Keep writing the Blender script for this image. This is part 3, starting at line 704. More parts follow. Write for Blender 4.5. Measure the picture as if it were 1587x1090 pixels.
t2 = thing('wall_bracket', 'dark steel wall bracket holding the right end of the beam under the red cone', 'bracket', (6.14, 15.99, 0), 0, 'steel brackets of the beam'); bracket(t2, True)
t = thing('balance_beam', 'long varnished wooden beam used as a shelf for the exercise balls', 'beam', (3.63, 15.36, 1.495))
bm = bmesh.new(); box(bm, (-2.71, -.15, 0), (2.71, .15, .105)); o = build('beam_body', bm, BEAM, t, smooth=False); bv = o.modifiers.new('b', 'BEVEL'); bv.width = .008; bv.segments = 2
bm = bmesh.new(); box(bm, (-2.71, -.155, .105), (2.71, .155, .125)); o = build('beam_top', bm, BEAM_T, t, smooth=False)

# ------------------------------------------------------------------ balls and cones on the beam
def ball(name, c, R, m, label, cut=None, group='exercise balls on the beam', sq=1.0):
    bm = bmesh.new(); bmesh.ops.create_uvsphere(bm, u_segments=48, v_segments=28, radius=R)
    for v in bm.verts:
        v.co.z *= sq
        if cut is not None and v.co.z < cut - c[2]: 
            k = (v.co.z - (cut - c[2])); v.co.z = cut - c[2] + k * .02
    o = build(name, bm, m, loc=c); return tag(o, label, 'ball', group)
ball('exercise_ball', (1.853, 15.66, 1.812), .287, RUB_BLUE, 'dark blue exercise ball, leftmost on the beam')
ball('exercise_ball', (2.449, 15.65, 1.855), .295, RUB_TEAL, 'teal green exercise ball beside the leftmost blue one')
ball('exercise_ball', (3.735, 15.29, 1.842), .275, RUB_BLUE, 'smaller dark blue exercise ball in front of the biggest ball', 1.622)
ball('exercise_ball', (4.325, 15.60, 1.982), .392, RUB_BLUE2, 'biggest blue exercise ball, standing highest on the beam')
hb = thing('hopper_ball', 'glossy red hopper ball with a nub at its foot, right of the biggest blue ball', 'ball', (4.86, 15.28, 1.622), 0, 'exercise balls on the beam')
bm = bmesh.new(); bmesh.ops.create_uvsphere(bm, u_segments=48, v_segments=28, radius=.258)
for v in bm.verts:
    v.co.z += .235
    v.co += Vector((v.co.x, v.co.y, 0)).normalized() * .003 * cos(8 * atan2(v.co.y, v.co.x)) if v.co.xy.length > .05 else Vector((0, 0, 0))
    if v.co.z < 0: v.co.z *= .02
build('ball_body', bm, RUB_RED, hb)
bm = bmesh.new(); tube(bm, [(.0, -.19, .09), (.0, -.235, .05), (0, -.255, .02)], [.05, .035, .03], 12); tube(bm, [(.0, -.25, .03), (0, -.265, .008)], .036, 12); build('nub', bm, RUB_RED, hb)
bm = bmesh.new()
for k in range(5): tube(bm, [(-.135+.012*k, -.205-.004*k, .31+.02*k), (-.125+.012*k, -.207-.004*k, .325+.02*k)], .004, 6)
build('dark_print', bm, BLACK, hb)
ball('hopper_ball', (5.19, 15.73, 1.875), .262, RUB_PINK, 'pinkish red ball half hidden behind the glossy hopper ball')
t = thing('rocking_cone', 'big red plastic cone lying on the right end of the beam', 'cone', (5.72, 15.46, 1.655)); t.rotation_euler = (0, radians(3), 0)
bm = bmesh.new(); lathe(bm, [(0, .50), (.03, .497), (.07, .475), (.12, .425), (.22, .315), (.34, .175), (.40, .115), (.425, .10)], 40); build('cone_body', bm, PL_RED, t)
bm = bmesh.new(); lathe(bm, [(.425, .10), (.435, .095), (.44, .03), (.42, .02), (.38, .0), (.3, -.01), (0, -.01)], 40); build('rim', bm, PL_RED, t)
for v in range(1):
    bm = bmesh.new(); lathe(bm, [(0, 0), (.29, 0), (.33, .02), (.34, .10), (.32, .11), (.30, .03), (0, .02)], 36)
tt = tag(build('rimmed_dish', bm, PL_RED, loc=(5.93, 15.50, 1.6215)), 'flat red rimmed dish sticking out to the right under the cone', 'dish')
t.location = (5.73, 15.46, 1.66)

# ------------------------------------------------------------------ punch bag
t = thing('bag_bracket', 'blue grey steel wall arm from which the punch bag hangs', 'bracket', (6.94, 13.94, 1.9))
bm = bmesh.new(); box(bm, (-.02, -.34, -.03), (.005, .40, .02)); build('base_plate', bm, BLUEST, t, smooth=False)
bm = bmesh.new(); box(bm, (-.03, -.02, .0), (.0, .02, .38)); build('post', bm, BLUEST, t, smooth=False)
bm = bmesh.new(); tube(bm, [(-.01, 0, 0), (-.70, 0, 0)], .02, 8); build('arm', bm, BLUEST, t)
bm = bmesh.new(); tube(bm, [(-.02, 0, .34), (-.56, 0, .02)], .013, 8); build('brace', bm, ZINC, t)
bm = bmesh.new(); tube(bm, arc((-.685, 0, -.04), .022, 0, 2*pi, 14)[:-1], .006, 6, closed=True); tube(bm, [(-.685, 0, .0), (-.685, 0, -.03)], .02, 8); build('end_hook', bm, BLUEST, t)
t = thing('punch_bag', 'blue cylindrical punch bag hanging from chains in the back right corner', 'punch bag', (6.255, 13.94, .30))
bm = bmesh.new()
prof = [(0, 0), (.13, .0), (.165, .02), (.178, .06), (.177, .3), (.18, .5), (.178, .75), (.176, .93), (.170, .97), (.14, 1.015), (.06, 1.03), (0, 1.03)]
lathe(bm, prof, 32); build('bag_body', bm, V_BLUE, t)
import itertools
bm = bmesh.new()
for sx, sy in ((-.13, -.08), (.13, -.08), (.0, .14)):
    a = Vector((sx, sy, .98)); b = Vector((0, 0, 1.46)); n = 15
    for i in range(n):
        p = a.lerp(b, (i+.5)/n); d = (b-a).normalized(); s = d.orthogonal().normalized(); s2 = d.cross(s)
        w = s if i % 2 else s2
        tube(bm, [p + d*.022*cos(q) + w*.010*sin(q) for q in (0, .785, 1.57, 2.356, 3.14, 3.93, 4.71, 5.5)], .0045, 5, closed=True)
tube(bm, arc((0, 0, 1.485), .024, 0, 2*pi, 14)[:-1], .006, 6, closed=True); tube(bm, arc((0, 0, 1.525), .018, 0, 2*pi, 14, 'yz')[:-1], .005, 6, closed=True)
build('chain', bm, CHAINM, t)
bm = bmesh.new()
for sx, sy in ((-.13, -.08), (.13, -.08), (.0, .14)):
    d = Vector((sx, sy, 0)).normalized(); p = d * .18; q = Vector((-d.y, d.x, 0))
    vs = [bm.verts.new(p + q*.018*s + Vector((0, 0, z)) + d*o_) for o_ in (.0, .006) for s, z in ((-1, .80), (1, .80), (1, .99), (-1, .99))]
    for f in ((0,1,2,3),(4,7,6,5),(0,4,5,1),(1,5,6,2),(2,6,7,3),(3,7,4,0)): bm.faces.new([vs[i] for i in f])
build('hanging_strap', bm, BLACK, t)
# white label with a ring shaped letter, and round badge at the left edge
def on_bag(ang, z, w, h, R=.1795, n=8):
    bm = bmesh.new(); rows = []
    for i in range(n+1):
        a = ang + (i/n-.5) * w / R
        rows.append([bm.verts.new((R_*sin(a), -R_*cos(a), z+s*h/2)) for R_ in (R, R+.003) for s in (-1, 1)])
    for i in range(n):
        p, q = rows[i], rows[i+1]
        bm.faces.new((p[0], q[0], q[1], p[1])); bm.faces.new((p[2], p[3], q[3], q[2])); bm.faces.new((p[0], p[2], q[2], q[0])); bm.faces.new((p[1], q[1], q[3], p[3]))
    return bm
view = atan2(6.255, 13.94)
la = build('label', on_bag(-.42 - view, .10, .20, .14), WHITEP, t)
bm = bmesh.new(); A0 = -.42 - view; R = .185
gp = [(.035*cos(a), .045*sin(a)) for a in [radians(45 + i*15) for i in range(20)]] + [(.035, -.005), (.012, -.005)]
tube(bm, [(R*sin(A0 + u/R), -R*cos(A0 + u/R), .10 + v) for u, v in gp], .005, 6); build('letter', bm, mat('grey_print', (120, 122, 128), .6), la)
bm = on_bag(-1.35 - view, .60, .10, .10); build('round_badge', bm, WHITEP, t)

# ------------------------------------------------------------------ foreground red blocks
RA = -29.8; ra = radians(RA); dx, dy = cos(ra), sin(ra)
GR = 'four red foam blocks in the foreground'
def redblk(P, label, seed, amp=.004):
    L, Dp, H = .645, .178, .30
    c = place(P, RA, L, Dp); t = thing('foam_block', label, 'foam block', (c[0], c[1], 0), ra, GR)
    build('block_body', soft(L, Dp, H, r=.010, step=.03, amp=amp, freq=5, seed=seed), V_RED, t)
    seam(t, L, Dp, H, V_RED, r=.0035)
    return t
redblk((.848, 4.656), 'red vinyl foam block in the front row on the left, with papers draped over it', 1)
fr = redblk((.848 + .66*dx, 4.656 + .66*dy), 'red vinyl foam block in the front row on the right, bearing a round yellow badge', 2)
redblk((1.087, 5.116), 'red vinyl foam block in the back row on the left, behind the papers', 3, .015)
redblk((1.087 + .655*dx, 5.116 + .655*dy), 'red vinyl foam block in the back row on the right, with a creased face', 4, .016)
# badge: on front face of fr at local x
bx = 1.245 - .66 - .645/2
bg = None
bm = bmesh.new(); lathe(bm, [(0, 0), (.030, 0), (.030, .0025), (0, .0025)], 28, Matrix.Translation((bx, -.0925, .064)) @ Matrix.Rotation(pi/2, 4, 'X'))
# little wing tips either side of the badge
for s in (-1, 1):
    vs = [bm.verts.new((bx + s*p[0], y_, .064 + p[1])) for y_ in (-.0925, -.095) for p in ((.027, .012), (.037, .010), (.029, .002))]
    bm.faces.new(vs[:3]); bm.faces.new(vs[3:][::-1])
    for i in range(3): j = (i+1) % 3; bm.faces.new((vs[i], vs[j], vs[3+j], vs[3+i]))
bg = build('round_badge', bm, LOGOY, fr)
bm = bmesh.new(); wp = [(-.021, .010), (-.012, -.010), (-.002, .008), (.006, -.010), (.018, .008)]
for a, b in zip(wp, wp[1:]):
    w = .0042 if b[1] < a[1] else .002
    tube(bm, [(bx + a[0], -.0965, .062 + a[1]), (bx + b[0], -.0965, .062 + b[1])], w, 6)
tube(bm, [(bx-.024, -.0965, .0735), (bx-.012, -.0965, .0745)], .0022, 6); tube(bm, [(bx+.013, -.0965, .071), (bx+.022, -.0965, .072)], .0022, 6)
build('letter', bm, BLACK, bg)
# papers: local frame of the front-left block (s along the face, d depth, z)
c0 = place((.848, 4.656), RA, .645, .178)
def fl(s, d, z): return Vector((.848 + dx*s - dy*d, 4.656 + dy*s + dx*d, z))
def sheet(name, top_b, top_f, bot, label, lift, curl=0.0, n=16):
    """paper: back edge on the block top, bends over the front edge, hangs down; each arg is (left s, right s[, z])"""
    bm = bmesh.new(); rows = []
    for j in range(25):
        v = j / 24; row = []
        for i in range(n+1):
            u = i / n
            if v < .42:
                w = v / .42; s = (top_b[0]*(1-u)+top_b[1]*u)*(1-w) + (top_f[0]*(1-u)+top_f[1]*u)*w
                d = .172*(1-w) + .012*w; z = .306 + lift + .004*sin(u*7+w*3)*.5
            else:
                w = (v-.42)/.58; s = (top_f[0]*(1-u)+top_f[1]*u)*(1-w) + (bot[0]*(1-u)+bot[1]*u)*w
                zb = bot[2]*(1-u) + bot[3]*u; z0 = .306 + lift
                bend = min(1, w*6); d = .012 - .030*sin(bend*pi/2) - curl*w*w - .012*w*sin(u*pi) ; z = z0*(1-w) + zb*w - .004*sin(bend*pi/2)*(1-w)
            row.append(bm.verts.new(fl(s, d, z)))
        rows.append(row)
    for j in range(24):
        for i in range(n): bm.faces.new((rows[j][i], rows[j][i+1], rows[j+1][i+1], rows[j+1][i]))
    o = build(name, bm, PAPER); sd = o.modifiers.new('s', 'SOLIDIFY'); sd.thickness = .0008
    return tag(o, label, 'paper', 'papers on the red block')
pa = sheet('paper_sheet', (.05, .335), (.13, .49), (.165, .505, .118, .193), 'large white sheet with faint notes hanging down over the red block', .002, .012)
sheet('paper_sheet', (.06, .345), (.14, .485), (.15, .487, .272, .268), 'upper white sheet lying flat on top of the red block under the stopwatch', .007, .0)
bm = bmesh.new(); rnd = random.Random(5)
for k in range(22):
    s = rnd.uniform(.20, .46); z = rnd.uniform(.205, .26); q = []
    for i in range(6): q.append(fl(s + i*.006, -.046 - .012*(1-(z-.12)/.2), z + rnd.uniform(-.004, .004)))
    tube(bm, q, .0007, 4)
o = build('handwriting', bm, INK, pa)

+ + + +

▶ What is expected: Only the lines from the top of the data through the line that contains "BEAM_T, t, smooth=False)" should be quoted, exactly as they stand.

▶ Exercise output:
Keep writing the Blender script for this image. This is part 3, starting at line 704. More parts follow. Write for Blender 4.5. Measure the picture as if it were 1587x1090 pixels.
t2 = thing('wall_bracket', 'dark steel wall bracket holding the right end of the beam under the red cone', 'bracket', (6.14, 15.99, 0), 0, 'steel brackets of the beam'); bracket(t2, True)
t = thing('balance_beam', 'long varnished wooden beam used as a shelf for the exercise balls', 'beam', (3.63, 15.36, 1.495))
bm = bmesh.new(); box(bm, (-2.71, -.15, 0), (2.71, .15, .105)); o = build('beam_body', bm, BEAM, t, smooth=False); bv = o.modifiers.new('b', 'BEVEL'); bv.width = .008; bv.segments = 2
bm = bmesh.new(); box(bm, (-2.71, -.155, .105), (2.71, .155, .125)); o = build('beam_top', bm, BEAM_T, t, smooth=False)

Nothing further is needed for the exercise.